One of the most odious features of the bi-annual budget approved by the cabinet last week and slated for an upcoming Knesset vote is the tax hike for the middle class (including a one-point increase in both VAT  and income tax for anyone earning a dime above the average monthly wage of  $2,100), contrasted with a ludicrous one-off $7 billion tax break for several huge multinationals. The note below, posted by a young IDF female soldier named Sapir Bachar on Netanyahu’s Facebook wall, garnered nearly 80,000 “likes” – a huge number in Israeli terms. It’s a very good illustration of just how absurd the situation of the Israeli middle class has become:

Hi Bibi,

I’m a conscript soldier, 19 years old, from Kfar Saba.
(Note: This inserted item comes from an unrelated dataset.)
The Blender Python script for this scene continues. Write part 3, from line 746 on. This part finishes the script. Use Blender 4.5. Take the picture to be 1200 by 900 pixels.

I’m writing to you on Facebook since this is the only place I can express myself, as I’m banned by law from taking part in demonstrations. Most of my childhood memories mingle with flashbacks of loud fights between my mom and my dad over money, savings, the household, gas money and so on. I’m sure your kids never had to watch you and your wife fight over money. Anyway, their relationship was ruined and dad left the house when I was seven years old. This is when my childhood ends. Since then, my mother has worked morning and overnight shifts and studied for her first degree simultaneously. She didn’t have time to take care of us so I fed, washed and watched over my little brothers, did homework with them and broke up their fights. Since age 14 I’ve worked to support myself, to be able to go out once in a while, buy a shirt every now and then, buy a cellphone and save up money for a trip to Poland or a driver’s license. Yes, it was either-or. Today I’m a 19-year-old soldier, I still don’t have a driver’s license, and since my monthly soldier paycheck is $89, I also need to work weekends for a humiliating minimum wage. When I come home in the evening I still have house chores because my mom is working so hard, for so many hours. I’d say it’s worth it if it wasn’t for the fact you tax her for 40 percent of her salary. Yes, Bibi, nearly half of the time she’s working each month is going down the drain. Actually, not down the drain: It’s going to you and your friends sitting up there, laughing to themselves.